IN A move calculated to appeal to investors, Twitter has announced it is now able to censor tweets by country of origin. Previously, if a tweet was deleted, it disappeared from worldwide search results. The new technology allows Twitter to selectively target content and remove it from search listings within a particular country.
Twitter said they had made the move in an attempt to accommodate countries with “different ideas about freedom of expression”. Quite.
Looking to expand its global business, Twitter is developing ways in which it can ensure that its information-sharing model doesn’t stand in the way of securing operating rights in countries whose governments exercise tight censorship laws.
Twitter is willing to accept limits on its operations, in return for access to an even wider user-base. Making a principled stand in defence of internet freedom is not part of this equation. Twitter CEO Dick Costolo explicitly made this point when he said that Wikipedia’s 24-hour blackout over the Stop Online Piracy Act (SOPA) was “bad for business”.

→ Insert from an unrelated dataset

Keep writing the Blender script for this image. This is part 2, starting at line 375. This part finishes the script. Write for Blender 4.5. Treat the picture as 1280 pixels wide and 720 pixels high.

The new tools, strongly criticised by Twitter users and Reporters without Borders as ‘opening the floodgates’ to internet censorship, has been justified as a ‘clarification’ of Twitter’s response to legal requirements.
Twitter feels that its brand image was soiled during the Arab Spring, when the media routinely reported the role that Twitter played in helping to organise protests. Rather than protest against repressive regimes, they chose to accept censorship rules.
For all the talk of how revolutionary social media can be, it is gradually integrating itself into the business model of ‘old’ media – compromising with the established power structures if its profit margins are threatened.